▸ Exercise task: Copy the lines from the start of the records below through the line containing "mb.grid(rows)", both included, and leave out the pictures.

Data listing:

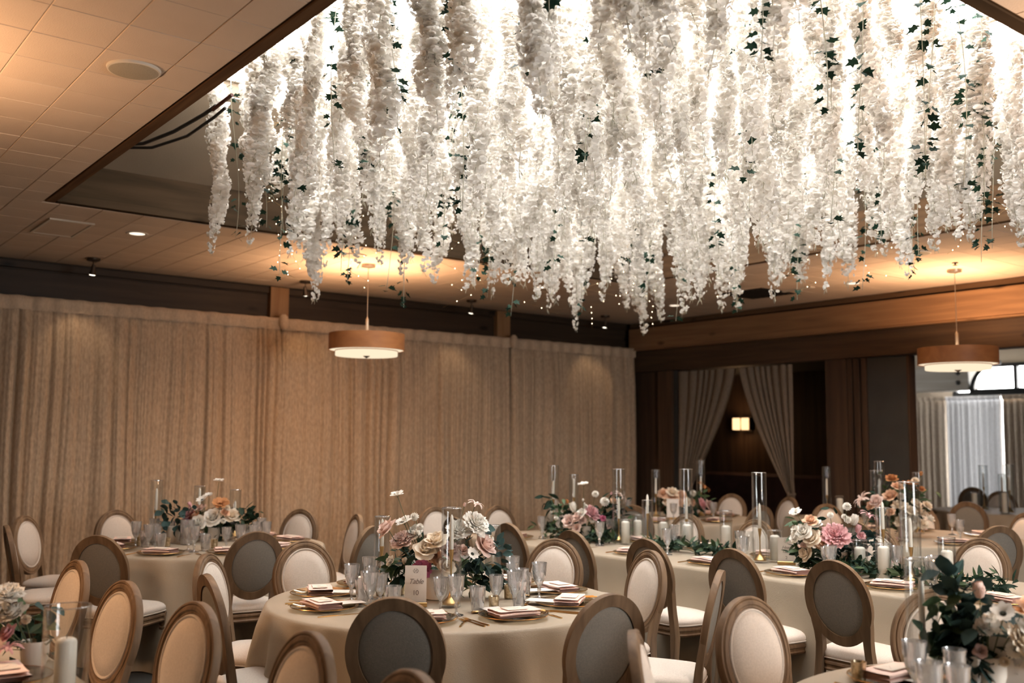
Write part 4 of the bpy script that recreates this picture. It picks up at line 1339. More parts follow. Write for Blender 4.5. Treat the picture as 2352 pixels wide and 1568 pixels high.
light('sconce_light', 'POINT', (12.04, 9.85, 1.86), 4.0, (1., .55, .24), shadow_soft_size=.08)

# ------------------------------------------------------------------ flower heads and leaves
def petal(mb, az, r0, z0, w, l, tilt, curl, cup, nu=4, nv=4, wav=0., rnd=None):
    ca, sa = math.cos(az), math.sin(az)
    rows = []
    th, r, z = tilt, r0, z0
    ph = rnd.uniform(0, 6) if rnd is not None else 0
    for j in range(nv + 1):
        v = j / nv
        hw = w * (.28 + .72 * math.sin(PI * min(1, v * .62 + .12))) * (1 - max(0, v - .72) ** 2 * 6.)
        row = []
        for i in range(nu + 1):
            u = i / nu * 2 - 1
            x = u * hw
            rr = r - cup * u * u * hw + wav * math.sin(u * 5 + ph) * v
            zz = z - .12 * w * u * u * v * (1 if v > .7 else 0) + wav * .6 * math.cos(u * 6 + ph) * v
            row.append((rr * ca - x * sa, rr * sa + x * ca, zz))
        rows.append(row)
        d = l / nv
        r += d * math.sin(th)
        z += d * math.cos(th)
        th += curl / nv
    mb.grid(rows)

def head(kind, seed=0):
    r = np.random.default_rng(seed)
    mb = MB()
    g = 2.399
    if kind == 'rose':
        n = 0
        for cnt, r0, w, l, ti, cu, cp in ((3, .05, .26, .72, -.05, .15, .9), (4, .12, .38, .85, .1, .1, .75), (5, .20, .52, .98, .32, .25, .6), (5, .26, .62, 1.02, .62, .55, .45), (5, .28, .62, 1.0, 1.0, .75, .3)):
            for k in range(cnt):
                petal(mb, n * g + r.uniform(-.2, .2), r0, -.38, w, l * r.uniform(.93, 1.07), ti, cu, cp, rnd=r)
                n += 1
    elif kind == 'peony':
        for n in range(46):
            q = (n / 46) ** .75
            petal(mb, n * g, .05 + .22 * q, -.40 + .08 * (1 - q), .26 + .30 * q, .78 + .22 * q, .0 + 1.15 * q + r.uniform(-.1, .1), .25 + .2 * q, .55, 4, 3, .07, r)
    elif kind == 'ball':
        for n in range(60):
            t = math.acos(1 - 1.75 * (n + .5) / 60)
            petal(mb, n * g, .30 * math.sin(t), .28 * math.cos(t), .22 + .1 * t / 3, .62, t * .82, .45, .35, 3, 2, .02, r)
    elif kind == 'scabiosa':
        for n in range(16):
            petal(mb, n * g, .1, -.05, .36, .95, 1.12 + r.uniform(-.15, .2), .35, .15, 4, 3, .09, r)
        for n in range(12):
            petal(mb, n * g + .3, .08, 0, .2, .5, .75 + r.uniform(-.2, .2), .3, .2, 3, 2, .05, r)
    elif kind == 'anemone':
        for n in range(9):
            petal(mb, n * 2 * PI / 9 * 2, .1, -.05 + .02 * (n > 4), .42, 1.0, .95 + r.uniform(-.1, .1), .4, .3, 4, 3, .03, r)
    elif kind == 'tulip':
        for n in range(7):
            petal(mb, n * 2 * PI / 3 + (n > 2) * .5 + r.uniform(-.1, .1), .12, -.75, .52, 1.45, .62 - .05 * n, -.85, .8, 4, 4, .02, r)
    elif kind == 'lily':
        for n in range(12):
            petal(mb, n * 2 * PI / 6 + .26 * (n // 6) + r.uniform(-.15, .15), .03, -.55, .13, 1.5, .45 + .25 * (n // 6), 2.1, .4, 2, 6, .03, r)
    elif kind == 'bud':
        for n in range(5):
            petal(mb, n * g, .06, -.6, .42, 1.1, .5, -.75, .9, 3, 3, 0, r)
    return mb
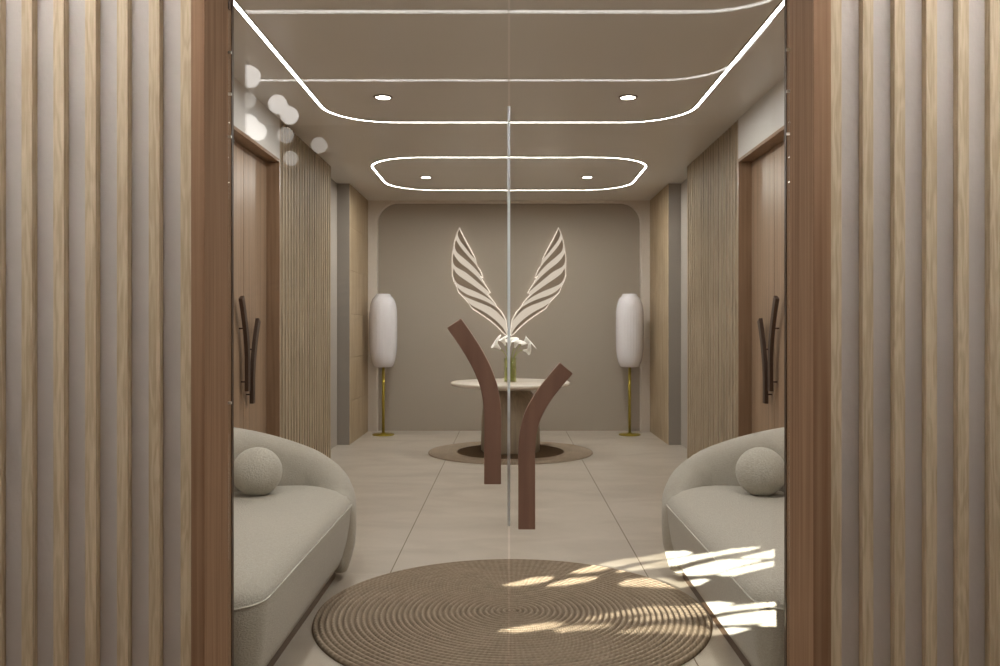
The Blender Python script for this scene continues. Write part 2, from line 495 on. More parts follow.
PITCH, SW, SD = 0.0846, 0.029, 0.026
D0, D1, DH = 4.40, 6.28, 2.415      # side doorway
A0, A1 = 8.09, 9.03                 # alcove
for s, side in ((-1, 'left'), (1, 'right')):
    # side wall: solid backing, grey alcove, white panel over the door, slats, plain veneer at the end
    bm = bmesh.new()
    box(bm, s * (W + .13), s * (W + .3), YI, YB + .3, 0, H)                 # backing and alcove rear
    wl = obj('wall_' + side, bm, M['alcove'])
    structure(wl, 'side wall on the %s with slats, a timber doorway and a grey alcove' % side)
    obj('alcove_cheek', BX(s * W, s * (W + .14), A1, A1 + .018, 0, H), M['cheek'], wl)
    obj('plain_panel', BX(s * W, s * (W + .14), YI, D0, 0, H), M['wall_plain'], wl)
    obj('white_header', BX(s * W, s * (W + .13), D0, D1, DH + .02, H), M['white_paint'], wl)
    obj('cladding_base', BX(s * (W + .02), s * (W + .13), D1, A0, 0, H), M['oak_panel'], wl)
    bm = bmesh.new()
    y = D1 + .0
    while y < A0 - .01:
        box(bm, s * W, s * (W + .02), y, min(y + .046, A0), 0, H)
        y += 0.088
    box(bm, s * W, s * (W + .13), A0 - .012, A0, 0, H)
    obj('slat_cladding', bm, M['oak_in'], wl)
    if s < 0:
        bm = bmesh.new()
        zz = [0, .45, .91, 1.37, 1.83, 2.29, H]
        for a, b in zip(zz, zz[1:]):
            box(bm, s * W, s * (W + .13), A1 + .018, YB + .01, a + .0015, b - .0015)
        obj('veneer_panel', bm, M['oak_panel'], wl)
    else:
        bm = bmesh.new()
        box(bm, s * (W + .012), s * (W + .13), A1 + .018, YB + .01, 0, H)
        y = A1 + .018
        while y < YB - .02:
            box(bm, s * W, s * (W + .012), y, y + .10, 0, H)
            y += .112
        obj('veneer_panel', bm, M['oak_panel'], wl)
    obj('alcove_edge', BX(s * W, s * (W - .004), A1, A1 + .02, 0, H), M['oak'], wl)
    # timber lining of the side doorway
    bm = bmesh.new()
    box(bm, s * (W - .004), s * (W + .13), D1 - .022, D1, 0, DH)
    box(bm, s * (W - .004), s * (W + .13), D0, D0 + .022, 0, DH)
    box(bm, s * (W - .004), s * (W + .13), D0, D1, DH, DH + .022)
    tr = obj('trim_' + ('3' if s < 0 else '4'), bm, M['walnut'])
    structure(tr, 'walnut lining around the double door in the %s side wall' % side, 'door trim')
    seam = 5.72
    for k, (a, b) in enumerate(((D0 + .024, seam - .003), (seam + .003, D1 - .024))):
        d = empty('door_%d' % (3 + k + (0 if s < 0 else 2)), (s * (W + .09), (a + b) / 2, 0))
        structure(d, '%s timber door leaf in the %s side wall with a curved dark pull' % (('nearer', 'farther')[k], side), 'door')
        obj('door_panel', BX(0, s * .038, a - (a + b) / 2, b - (a + b) / 2, .006, DH - .004), M['walnut_door'], d)
        top, bot, bend = ((1.41, .80, -.13), (1.27, .71, .13))[k]
        cy = seam - (a + b) / 2 + (-.055, .055)[k]
        pts = [(cy + bend, top), (cy + bend * .62, top - .10), (cy + bend * .22, top - .24), (cy + bend * .03, top - .36), (cy, bot + .12), (cy, bot)]
        path = catmull([(p[0], p[1]) for p in pts], 6)
        bm = bmesh.new(); board(bm, path, .05, -.03, -.055)
        # board() lies in XZ: turn it into the door's plane
        for v in bm.verts:
            x, yy, z = v.co
            v.co = Vector((s * yy, x, z))
        hd = obj('pull_handle', bm, M['handle_dark'], d, bevel=.003)
        bm = bmesh.new()
        for z in (bot + .06, top - .2):
            yy = min(path, key=lambda p: abs(p.y - z)).x
            tube(bm, [(0, yy, z), (-s * .032, yy, z)], .005, 10)
        obj('standoff', bm, M['dark_metal'], hd)

# front wall: grey plaster with oak slats on both sides of the doorway
JX = 0.845
for s, side, off in ((-1, 'left', 0.0), (1, 'right', 0.011)):
    bm = bmesh.new()
    box(bm, s * (JX - .0), s * (LX + .1), YF + SD, YI, 0, H)
    wf = obj('wall_front_' + side, bm, M['plaster'])
    structure(wf, 'grey plaster entrance wall with light oak slats on the %s of the glass doors' % side)
    bm = bmesh.new()
    for k in range(28):
        x = JX + off + k * PITCH
        box(bm, s * x, s * (x + SW), YF, YF + SD + .001, 0, H)
    obj('slat_cladding', bm, M['oak'], wf, bevel=.0012)
    # walnut jamb with its fixings
    bm = bmesh.new()
    box(bm, s * OX, s * (JX + off), YF - .002, YI + .004, 0, HD)
    tj = obj('trim_' + ('1' if s < 0 else '2'), bm, M['jamb'], bevel=.0015)
    structure(tj, 'walnut door jamb on the %s of the glass entrance doors' % side, 'door trim')
    zs = (2.0, 1.88, 1.757, .99) if s < 0 else (2.008, 1.888, 1.765)
    for z in zs:
        bm = BX(s * (OX + .002), s * (OX - .009), 2.490, 2.497, z - .0035, z + .0035)
        obj('glass_clip', bm, M['clip'], tj)
    if s < 0:
        obj('strike_plate', BX(s * (OX - .003), s * (OX + .01), 2.489, 2.505, 2.125, 2.30), M['dark_metal'], tj)
    obj('glazing_bead', BX(s * (OX - .002), s * (OX + .01), YI - .012, YI + .006, 0, HD), M['handle_dark'], tj)
bm = bmesh.new(); box(bm, -JX - .02, JX + .02, YF - .002, YI + .004, HD, HD + .04)
structure(obj('trim_5', bm, M['walnut']), 'walnut head board above the glass entrance doors', 'door trim')
wft = obj('wall_front_top', BX(-JX - .02, JX + .02, YF + SD, YI, HD + .04, H), M['plaster'])
structure(wft, 'grey plaster band above the glass entrance doors')

# glass door leaves with curved timber pulls
SG = F / (YG - .062)
def hx(u, v): return Vector(((410 + u / 2.895 - 509) / SG, EYE + (330 - (310 + v / 2.895)) / SG))
LEFT_PATH = catmull([hx(*p) for p in ((127, 38), (158, 82), (188, 130), (214, 182), (231, 235), (239, 295), (239.5, 360), (239, 430), (239, 505))], 6)
RIGHT_PATH = catmull([hx(*p) for p in ((453, 168), (418, 209), (384, 254), (357, 304), (343, 352), (338, 405), (338, 470), (338, 550), (338, 636))], 6)
for s, path, num in ((-1, LEFT_PATH, 1), (1, RIGHT_PATH, 2)):
    d = empty('door_%d' % num, (s * .404, YG, 0))
    structure(d, 'clear glass entrance door leaf with the %s curved timber pull' % ('higher, left' if s < 0 else 'lower, right'), 'door')
    obj('glass_pane', BX(s * .803 - s * .404, s * .003 - s * .404, -.005, .005, .006, HD - .004), M['glass'], d)
    bm = bmesh.new(); board(bm, path, .0475, -.062, -.036)
    for v in bm.verts: v.co.x -= s * .404
    h = obj('pull_handle', bm, M['handle'], d, bevel=.002)
    h['label'] = 'dark walnut pull bent outward at the top'
    bm = bmesh.new()
    for q in (path[-6], path[len(path) // 3]):
        tube(bm, [(q.x - s * .404, -.038, q.y), (q.x - s * .404, -.0045, q.y)], .009, 12)
    obj('standoff', bm, M['dark_metal'], h)
    if s < 0:
        obj('edge_seal', BX(.3995, .4075, -.0065, .0065, .64, 1.84), M['seal'], d)  # added strip standing for the refracted glint where the leaves meet

# lobby in front of the doors (behind and beside the camera)
lw_ = obj('wall_lobby_left', BX(-LX - .2, -LX, LY - .2, YI, 0, H), M['wall_lobby'])
structure(lw_, 'plain wall on the left of the outer lobby')
rw_ = obj('wall_lobby_right', BX(LX, LX + .2, LY - .2, YI, 0, H), M['wall_lobby'])
structure(rw_, 'plain wall on the right of the outer lobby')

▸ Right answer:
Write part 4 of the bpy script that recreates this picture. It picks up at line 1339. More parts follow. Write for Blender 4.5. Treat the picture as 2352 pixels wide and 1568 pixels high.
light('sconce_light', 'POINT', (12.04, 9.85, 1.86), 4.0, (1., .55, .24), shadow_soft_size=.08)

# ------------------------------------------------------------------ flower heads and leaves
def petal(mb, az, r0, z0, w, l, tilt, curl, cup, nu=4, nv=4, wav=0., rnd=None):
    ca, sa = math.cos(az), math.sin(az)
    rows = []
    th, r, z = tilt, r0, z0
    ph = rnd.uniform(0, 6) if rnd is not None else 0
    for j in range(nv + 1):
        v = j / nv
        hw = w * (.28 + .72 * math.sin(PI * min(1, v * .62 + .12))) * (1 - max(0, v - .72) ** 2 * 6.)
        row = []
        for i in range(nu + 1):
            u = i / nu * 2 - 1
            x = u * hw
            rr = r - cup * u * u * hw + wav * math.sin(u * 5 + ph) * v
            zz = z - .12 * w * u * u * v * (1 if v > .7 else 0) + wav * .6 * math.cos(u * 6 + ph) * v
            row.append((rr * ca - x * sa, rr * sa + x * ca, zz))
        rows.append(row)
        d = l / nv
        r += d * math.sin(th)
        z += d * math.cos(th)
        th += curl / nv
    mb.grid(rows)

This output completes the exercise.